Pretty moving little moment right? Except for the fact that it never happened! With every source I could find on the topic of the State of the Union, from blog posts by seemingly random people and official government pages, Monroe never gave the State of the Union himself. All of the sources state that the State of The Union (which wasn't even called this until about the 1940's) was given by a clerk to read to Congress. Washington and Adams read them to congress, but it was discontinued by Jefferson, who stated that it seemed too monarchical (but more than likely was done because he did not have a good public speaking voice). It was usually written by the President, or a speech writer, and given to a clerk to read out to congress. It was done this way until Wilson began reading them in person in 1913. So this whole scene, with the clapping, and the trembling was completely made up! (If anyone can find a source that says something different, please let me know.)

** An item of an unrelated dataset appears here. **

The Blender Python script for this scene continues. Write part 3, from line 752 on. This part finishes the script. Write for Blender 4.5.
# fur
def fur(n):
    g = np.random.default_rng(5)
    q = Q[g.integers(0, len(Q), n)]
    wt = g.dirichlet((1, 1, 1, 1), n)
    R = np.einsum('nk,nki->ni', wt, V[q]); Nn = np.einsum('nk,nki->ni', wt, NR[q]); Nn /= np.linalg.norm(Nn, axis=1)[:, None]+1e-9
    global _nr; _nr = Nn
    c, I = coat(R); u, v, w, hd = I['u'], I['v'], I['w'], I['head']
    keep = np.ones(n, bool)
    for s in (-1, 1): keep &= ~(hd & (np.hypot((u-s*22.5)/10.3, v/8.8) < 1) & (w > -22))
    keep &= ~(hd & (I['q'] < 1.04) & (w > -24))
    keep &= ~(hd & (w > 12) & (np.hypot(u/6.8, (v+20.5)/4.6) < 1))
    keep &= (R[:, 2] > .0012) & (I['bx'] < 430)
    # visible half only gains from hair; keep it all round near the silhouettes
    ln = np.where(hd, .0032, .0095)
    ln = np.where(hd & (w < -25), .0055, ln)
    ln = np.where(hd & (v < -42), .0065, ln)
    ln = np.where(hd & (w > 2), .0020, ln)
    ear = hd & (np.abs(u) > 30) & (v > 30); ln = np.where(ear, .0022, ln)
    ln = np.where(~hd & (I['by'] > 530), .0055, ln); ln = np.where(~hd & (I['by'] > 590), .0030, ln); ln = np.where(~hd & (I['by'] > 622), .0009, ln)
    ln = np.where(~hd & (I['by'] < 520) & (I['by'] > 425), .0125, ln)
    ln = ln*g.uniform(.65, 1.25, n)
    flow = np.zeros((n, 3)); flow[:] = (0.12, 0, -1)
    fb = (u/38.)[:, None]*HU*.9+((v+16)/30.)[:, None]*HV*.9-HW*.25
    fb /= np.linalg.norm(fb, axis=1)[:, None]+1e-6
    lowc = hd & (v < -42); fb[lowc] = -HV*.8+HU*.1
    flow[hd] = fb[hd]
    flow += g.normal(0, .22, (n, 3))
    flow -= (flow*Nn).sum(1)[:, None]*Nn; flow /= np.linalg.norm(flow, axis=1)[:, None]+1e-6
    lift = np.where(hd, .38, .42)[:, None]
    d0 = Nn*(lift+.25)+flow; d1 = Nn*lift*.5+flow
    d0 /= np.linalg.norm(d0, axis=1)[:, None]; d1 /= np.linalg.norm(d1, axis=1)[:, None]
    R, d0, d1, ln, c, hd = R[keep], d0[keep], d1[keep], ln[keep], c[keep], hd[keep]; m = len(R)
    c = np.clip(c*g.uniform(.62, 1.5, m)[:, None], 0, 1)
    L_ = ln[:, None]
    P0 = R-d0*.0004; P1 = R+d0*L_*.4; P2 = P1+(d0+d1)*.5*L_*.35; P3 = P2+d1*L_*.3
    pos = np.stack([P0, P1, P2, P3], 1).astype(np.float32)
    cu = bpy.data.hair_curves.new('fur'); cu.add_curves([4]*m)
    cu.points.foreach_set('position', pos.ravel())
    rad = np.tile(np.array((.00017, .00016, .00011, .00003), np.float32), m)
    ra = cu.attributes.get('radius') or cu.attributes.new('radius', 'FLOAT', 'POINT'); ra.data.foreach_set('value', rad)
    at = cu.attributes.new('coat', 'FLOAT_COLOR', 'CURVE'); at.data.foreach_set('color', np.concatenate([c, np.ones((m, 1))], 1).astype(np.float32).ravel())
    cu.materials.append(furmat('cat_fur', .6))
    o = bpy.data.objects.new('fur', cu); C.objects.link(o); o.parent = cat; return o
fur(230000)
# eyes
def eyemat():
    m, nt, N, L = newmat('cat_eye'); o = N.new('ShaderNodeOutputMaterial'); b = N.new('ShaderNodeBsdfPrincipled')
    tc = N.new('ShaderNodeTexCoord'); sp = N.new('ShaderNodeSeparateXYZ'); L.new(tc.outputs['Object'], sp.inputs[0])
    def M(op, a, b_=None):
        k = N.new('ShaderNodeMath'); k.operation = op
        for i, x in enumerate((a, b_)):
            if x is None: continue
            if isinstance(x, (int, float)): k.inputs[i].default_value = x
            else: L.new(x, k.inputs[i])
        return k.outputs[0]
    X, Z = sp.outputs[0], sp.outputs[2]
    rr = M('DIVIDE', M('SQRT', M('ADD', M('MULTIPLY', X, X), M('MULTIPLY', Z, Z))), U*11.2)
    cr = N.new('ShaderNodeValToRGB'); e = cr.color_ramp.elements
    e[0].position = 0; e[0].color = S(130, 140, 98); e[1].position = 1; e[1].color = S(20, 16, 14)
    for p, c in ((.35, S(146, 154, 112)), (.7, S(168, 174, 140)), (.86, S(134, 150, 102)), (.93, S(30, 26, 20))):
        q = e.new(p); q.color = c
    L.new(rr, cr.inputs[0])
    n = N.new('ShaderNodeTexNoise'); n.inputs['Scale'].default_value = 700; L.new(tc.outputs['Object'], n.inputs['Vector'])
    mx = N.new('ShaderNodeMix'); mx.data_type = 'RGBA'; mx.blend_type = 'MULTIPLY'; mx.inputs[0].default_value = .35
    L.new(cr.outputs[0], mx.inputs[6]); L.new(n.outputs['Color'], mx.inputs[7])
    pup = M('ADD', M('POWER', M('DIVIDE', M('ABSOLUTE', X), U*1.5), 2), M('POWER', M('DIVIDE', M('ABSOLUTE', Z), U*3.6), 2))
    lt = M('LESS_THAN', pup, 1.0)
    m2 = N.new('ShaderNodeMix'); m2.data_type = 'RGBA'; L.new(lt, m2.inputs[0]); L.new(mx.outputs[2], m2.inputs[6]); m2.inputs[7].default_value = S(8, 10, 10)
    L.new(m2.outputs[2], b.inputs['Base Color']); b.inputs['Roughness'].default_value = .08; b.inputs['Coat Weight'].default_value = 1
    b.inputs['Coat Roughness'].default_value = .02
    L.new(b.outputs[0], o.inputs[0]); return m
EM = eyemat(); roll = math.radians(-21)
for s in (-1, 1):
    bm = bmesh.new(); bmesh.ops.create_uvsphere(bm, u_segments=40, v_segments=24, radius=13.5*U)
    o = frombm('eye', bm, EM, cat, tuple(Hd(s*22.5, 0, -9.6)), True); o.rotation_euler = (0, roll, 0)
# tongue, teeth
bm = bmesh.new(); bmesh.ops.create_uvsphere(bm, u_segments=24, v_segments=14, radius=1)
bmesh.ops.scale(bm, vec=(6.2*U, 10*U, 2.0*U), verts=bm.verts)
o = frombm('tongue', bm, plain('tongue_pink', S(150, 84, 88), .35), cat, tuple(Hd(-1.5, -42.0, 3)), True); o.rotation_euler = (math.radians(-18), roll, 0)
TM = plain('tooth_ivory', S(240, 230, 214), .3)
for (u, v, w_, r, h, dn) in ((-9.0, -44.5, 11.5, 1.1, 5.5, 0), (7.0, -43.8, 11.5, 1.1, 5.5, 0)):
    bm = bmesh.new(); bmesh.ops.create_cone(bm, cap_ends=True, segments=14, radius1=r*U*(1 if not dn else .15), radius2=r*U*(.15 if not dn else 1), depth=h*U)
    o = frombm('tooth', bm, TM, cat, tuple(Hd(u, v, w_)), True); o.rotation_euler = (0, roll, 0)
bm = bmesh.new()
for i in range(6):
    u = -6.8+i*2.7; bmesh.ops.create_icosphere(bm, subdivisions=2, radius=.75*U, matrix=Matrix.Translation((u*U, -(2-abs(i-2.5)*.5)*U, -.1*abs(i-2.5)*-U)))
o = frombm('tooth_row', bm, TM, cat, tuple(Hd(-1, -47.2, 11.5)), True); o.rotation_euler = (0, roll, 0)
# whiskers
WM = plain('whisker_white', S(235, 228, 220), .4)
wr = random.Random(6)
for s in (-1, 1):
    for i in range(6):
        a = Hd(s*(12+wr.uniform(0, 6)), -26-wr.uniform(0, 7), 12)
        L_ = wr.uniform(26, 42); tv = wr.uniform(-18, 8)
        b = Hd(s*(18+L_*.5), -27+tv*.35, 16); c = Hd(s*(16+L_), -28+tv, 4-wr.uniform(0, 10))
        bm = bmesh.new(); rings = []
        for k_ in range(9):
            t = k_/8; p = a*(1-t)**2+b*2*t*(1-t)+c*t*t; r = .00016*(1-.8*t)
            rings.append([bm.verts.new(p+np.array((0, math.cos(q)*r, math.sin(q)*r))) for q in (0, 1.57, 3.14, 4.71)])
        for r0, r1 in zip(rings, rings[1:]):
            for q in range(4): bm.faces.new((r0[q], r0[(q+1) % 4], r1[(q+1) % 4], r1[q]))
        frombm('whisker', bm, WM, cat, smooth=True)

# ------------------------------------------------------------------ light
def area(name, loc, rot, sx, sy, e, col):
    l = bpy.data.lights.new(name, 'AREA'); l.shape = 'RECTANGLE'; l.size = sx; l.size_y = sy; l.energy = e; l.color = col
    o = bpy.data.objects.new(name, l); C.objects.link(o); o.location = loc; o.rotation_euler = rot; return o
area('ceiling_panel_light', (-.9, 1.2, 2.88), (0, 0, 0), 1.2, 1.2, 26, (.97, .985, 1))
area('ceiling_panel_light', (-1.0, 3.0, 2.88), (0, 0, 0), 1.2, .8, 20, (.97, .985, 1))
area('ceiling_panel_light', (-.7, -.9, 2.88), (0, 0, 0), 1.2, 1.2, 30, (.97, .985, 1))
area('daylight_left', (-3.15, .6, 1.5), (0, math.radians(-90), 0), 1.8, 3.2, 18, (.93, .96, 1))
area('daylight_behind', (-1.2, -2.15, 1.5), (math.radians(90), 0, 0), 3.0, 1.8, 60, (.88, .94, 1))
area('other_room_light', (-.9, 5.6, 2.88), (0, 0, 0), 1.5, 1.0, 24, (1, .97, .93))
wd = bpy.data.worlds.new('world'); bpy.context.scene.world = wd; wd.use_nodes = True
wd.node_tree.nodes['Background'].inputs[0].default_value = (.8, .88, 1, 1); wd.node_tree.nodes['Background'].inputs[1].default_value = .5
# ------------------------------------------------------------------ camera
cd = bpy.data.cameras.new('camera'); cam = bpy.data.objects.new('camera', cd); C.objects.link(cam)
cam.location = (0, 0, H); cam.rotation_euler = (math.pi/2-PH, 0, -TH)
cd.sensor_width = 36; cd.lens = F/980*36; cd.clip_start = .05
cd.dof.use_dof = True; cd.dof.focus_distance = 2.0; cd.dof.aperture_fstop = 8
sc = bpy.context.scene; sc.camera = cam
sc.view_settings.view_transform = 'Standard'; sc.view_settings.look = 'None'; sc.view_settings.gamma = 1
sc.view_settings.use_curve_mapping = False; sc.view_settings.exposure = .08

It is this fact that makes me give this book a 1 star rating. I don't mind if you seem to really idolize your subject, but making things up because they fit in with your fantasy of what history was like is inexcusable. I am reading these books to ultimately teach to my students, and it is ‘facts' like those above that throw everything I have learned into a negative light. How can I trust anything I have read from this novel? This makes me extremely disappointed in this author. The interesting thing is, I own Unger's book on John Quincy Adams, the next President after Monroe. Considering my feelings on the Monroe biography, will I actually read it? Perhaps, if only to see what he says about Adams and the Monroe Doctrine. In this book, he states that Adams had nothing to do with it, and Monroe did the work, telling off historians who assert the opposite claim in the process. Regardless, when I decide to get to John Quincy, I am going to take a good long look at Unger before I read another word of his. In the meantime, stay away from this book. It is insulting to the work of history as a whole.